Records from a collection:
══════════

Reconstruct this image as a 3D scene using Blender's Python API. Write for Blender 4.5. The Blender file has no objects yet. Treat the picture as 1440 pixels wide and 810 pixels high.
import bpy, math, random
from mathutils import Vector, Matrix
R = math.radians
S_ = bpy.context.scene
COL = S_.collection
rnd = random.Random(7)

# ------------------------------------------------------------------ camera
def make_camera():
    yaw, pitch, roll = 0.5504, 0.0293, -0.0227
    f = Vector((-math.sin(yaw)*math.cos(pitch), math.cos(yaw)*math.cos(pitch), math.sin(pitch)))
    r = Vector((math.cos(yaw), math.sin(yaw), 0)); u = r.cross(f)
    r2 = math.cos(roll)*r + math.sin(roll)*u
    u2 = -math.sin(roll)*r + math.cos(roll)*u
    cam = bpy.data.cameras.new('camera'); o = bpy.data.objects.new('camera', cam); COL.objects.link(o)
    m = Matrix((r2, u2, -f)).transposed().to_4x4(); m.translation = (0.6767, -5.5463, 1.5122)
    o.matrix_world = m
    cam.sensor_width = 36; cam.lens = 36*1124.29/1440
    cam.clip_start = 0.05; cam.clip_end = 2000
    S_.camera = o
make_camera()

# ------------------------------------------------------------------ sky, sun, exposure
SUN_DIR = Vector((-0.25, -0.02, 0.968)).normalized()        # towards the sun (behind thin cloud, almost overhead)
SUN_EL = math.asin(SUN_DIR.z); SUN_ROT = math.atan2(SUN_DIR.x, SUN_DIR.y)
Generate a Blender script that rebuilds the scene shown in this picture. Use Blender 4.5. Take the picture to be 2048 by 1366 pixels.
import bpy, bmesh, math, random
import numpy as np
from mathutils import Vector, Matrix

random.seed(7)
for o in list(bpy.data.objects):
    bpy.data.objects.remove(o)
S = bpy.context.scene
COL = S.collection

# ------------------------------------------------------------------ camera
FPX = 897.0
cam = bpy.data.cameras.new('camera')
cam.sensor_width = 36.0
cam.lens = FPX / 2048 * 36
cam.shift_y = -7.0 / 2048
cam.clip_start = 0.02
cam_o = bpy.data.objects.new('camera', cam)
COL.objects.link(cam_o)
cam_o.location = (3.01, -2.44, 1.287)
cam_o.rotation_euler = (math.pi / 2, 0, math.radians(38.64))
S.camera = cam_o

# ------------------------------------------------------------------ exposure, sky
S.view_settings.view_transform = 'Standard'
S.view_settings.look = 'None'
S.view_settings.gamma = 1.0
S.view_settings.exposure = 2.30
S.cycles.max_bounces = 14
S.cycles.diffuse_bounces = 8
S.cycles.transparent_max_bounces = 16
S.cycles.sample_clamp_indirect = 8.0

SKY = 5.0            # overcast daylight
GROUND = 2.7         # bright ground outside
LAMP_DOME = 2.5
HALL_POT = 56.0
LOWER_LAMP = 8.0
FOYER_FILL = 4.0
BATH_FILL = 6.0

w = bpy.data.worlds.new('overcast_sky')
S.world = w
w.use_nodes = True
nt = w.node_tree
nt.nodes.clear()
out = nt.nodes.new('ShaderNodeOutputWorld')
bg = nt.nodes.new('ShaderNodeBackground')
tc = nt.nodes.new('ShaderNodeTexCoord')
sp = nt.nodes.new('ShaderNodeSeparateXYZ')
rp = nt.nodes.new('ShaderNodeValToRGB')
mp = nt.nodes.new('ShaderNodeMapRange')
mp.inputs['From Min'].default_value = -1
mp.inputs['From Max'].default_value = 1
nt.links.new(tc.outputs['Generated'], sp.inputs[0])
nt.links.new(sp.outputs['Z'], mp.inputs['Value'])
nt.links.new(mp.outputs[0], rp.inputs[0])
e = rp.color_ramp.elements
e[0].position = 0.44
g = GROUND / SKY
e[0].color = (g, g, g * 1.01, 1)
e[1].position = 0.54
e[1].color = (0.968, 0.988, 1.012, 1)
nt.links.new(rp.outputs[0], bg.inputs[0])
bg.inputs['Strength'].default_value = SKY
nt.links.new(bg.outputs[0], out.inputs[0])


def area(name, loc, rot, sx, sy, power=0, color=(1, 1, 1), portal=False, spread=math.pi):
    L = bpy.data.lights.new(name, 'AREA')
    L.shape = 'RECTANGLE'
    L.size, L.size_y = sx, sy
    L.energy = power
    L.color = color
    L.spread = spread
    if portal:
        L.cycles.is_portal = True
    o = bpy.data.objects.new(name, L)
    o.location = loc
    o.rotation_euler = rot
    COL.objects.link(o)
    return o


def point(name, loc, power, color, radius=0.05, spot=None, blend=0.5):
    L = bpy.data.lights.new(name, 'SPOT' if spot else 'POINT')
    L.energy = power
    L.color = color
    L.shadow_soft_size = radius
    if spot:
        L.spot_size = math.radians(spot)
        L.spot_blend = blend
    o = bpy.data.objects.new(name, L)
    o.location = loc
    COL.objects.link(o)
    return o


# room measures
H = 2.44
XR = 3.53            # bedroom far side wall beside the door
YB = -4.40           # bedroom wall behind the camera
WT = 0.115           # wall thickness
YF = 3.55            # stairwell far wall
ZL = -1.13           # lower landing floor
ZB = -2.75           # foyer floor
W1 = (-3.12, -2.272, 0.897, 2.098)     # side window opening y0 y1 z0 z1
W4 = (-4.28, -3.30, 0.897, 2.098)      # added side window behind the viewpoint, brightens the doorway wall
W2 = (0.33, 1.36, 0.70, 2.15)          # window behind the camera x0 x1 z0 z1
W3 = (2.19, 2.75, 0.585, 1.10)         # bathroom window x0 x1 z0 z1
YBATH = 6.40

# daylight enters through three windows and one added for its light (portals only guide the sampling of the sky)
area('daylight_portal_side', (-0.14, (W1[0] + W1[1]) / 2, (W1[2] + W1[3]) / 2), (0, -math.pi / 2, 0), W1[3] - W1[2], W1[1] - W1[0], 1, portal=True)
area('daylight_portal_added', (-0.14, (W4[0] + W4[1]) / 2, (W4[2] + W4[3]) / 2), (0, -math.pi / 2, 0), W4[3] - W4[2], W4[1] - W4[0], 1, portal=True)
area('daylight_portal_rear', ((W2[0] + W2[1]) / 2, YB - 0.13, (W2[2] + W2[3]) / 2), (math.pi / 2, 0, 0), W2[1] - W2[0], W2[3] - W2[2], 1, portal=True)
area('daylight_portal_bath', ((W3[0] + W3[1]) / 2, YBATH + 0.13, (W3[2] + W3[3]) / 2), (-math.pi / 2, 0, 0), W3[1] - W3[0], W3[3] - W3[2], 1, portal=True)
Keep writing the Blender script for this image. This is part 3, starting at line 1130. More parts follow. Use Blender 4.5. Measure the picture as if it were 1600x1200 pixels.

══════════

**TASK STATEMENT:** Using the exact wording, write out all of the records.

**TASK OUTPUT:**
Reconstruct this image as a 3D scene using Blender's Python API. Write for Blender 4.5. The Blender file has no objects yet. Treat the picture as 1440 pixels wide and 810 pixels high.
import bpy, math, random
from mathutils import Vector, Matrix
R = math.radians
S_ = bpy.context.scene
COL = S_.collection
rnd = random.Random(7)

# ------------------------------------------------------------------ camera
def make_camera():
    yaw, pitch, roll = 0.5504, 0.0293, -0.0227
    f = Vector((-math.sin(yaw)*math.cos(pitch), math.cos(yaw)*math.cos(pitch), math.sin(pitch)))
    r = Vector((math.cos(yaw), math.sin(yaw), 0)); u = r.cross(f)
    r2 = math.cos(roll)*r + math.sin(roll)*u
    u2 = -math.sin(roll)*r + math.cos(roll)*u
    cam = bpy.data.cameras.new('camera'); o = bpy.data.objects.new('camera', cam); COL.objects.link(o)
    m = Matrix((r2, u2, -f)).transposed().to_4x4(); m.translation = (0.6767, -5.5463, 1.5122)
    o.matrix_world = m
    cam.sensor_width = 36; cam.lens = 36*1124.29/1440
    cam.clip_start = 0.05; cam.clip_end = 2000
    S_.camera = o
make_camera()

# ------------------------------------------------------------------ sky, sun, exposure
SUN_DIR = Vector((-0.25, -0.02, 0.968)).normalized()        # towards the sun (behind thin cloud, almost overhead)
SUN_EL = math.asin(SUN_DIR.z); SUN_ROT = math.atan2(SUN_DIR.x, SUN_DIR.y)
Generate a Blender script that rebuilds the scene shown in this picture. Use Blender 4.5. Take the picture to be 2048 by 1366 pixels.
import bpy, bmesh, math, random
import numpy as np
from mathutils import Vector, Matrix

random.seed(7)
for o in list(bpy.data.objects):
    bpy.data.objects.remove(o)
S = bpy.context.scene
COL = S.collection

# ------------------------------------------------------------------ camera
FPX = 897.0
cam = bpy.data.cameras.new('camera')
cam.sensor_width = 36.0
cam.lens = FPX / 2048 * 36
cam.shift_y = -7.0 / 2048
cam.clip_start = 0.02
cam_o = bpy.data.objects.new('camera', cam)
COL.objects.link(cam_o)
cam_o.location = (3.01, -2.44, 1.287)
cam_o.rotation_euler = (math.pi / 2, 0, math.radians(38.64))
S.camera = cam_o

# ------------------------------------------------------------------ exposure, sky
S.view_settings.view_transform = 'Standard'
S.view_settings.look = 'None'
S.view_settings.gamma = 1.0
S.view_settings.exposure = 2.30
S.cycles.max_bounces = 14
S.cycles.diffuse_bounces = 8
S.cycles.transparent_max_bounces = 16
S.cycles.sample_clamp_indirect = 8.0

SKY = 5.0            # overcast daylight
GROUND = 2.7         # bright ground outside
LAMP_DOME = 2.5
HALL_POT = 56.0
LOWER_LAMP = 8.0
FOYER_FILL = 4.0
BATH_FILL = 6.0

w = bpy.data.worlds.new('overcast_sky')
S.world = w
w.use_nodes = True
nt = w.node_tree
nt.nodes.clear()
out = nt.nodes.new('ShaderNodeOutputWorld')
bg = nt.nodes.new('ShaderNodeBackground')
tc = nt.nodes.new('ShaderNodeTexCoord')
sp = nt.nodes.new('ShaderNodeSeparateXYZ')
rp = nt.nodes.new('ShaderNodeValToRGB')
mp = nt.nodes.new('ShaderNodeMapRange')
mp.inputs['From Min'].default_value = -1
mp.inputs['From Max'].default_value = 1
nt.links.new(tc.outputs['Generated'], sp.inputs[0])
nt.links.new(sp.outputs['Z'], mp.inputs['Value'])
nt.links.new(mp.outputs[0], rp.inputs[0])
e = rp.color_ramp.elements
e[0].position = 0.44
g = GROUND / SKY
e[0].color = (g, g, g * 1.01, 1)
e[1].position = 0.54
e[1].color = (0.968, 0.988, 1.012, 1)
nt.links.new(rp.outputs[0], bg.inputs[0])
bg.inputs['Strength'].default_value = SKY
nt.links.new(bg.outputs[0], out.inputs[0])


def area(name, loc, rot, sx, sy, power=0, color=(1, 1, 1), portal=False, spread=math.pi):
    L = bpy.data.lights.new(name, 'AREA')
    L.shape = 'RECTANGLE'
    L.size, L.size_y = sx, sy
    L.energy = power
    L.color = color
    L.spread = spread
    if portal:
        L.cycles.is_portal = True
    o = bpy.data.objects.new(name, L)
    o.location = loc
    o.rotation_euler = rot
    COL.objects.link(o)
    return o


def point(name, loc, power, color, radius=0.05, spot=None, blend=0.5):
    L = bpy.data.lights.new(name, 'SPOT' if spot else 'POINT')
    L.energy = power
    L.color = color
    L.shadow_soft_size = radius
    if spot:
        L.spot_size = math.radians(spot)
        L.spot_blend = blend
    o = bpy.data.objects.new(name, L)
    o.location = loc
    COL.objects.link(o)
    return o


# room measures
H = 2.44
XR = 3.53            # bedroom far side wall beside the door
YB = -4.40           # bedroom wall behind the camera
WT = 0.115           # wall thickness
YF = 3.55            # stairwell far wall
ZL = -1.13           # lower landing floor
ZB = -2.75           # foyer floor
W1 = (-3.12, -2.272, 0.897, 2.098)     # side window opening y0 y1 z0 z1
W4 = (-4.28, -3.30, 0.897, 2.098)      # added side window behind the viewpoint, brightens the doorway wall
W2 = (0.33, 1.36, 0.70, 2.15)          # window behind the camera x0 x1 z0 z1
W3 = (2.19, 2.75, 0.585, 1.10)         # bathroom window x0 x1 z0 z1
YBATH = 6.40

# daylight enters through three windows and one added for its light (portals only guide the sampling of the sky)
area('daylight_portal_side', (-0.14, (W1[0] + W1[1]) / 2, (W1[2] + W1[3]) / 2), (0, -math.pi / 2, 0), W1[3] - W1[2], W1[1] - W1[0], 1, portal=True)
area('daylight_portal_added', (-0.14, (W4[0] + W4[1]) / 2, (W4[2] + W4[3]) / 2), (0, -math.pi / 2, 0), W4[3] - W4[2], W4[1] - W4[0], 1, portal=True)
area('daylight_portal_rear', ((W2[0] + W2[1]) / 2, YB - 0.13, (W2[2] + W2[3]) / 2), (math.pi / 2, 0, 0), W2[1] - W2[0], W2[3] - W2[2], 1, portal=True)
area('daylight_portal_bath', ((W3[0] + W3[1]) / 2, YBATH + 0.13, (W3[2] + W3[3]) / 2), (-math.pi / 2, 0, 0), W3[1] - W3[0], W3[3] - W3[2], 1, portal=True)
Keep writing the Blender script for this image. This is part 3, starting at line 1130. More parts follow. Use Blender 4.5. Measure the picture as if it were 1600x1200 pixels.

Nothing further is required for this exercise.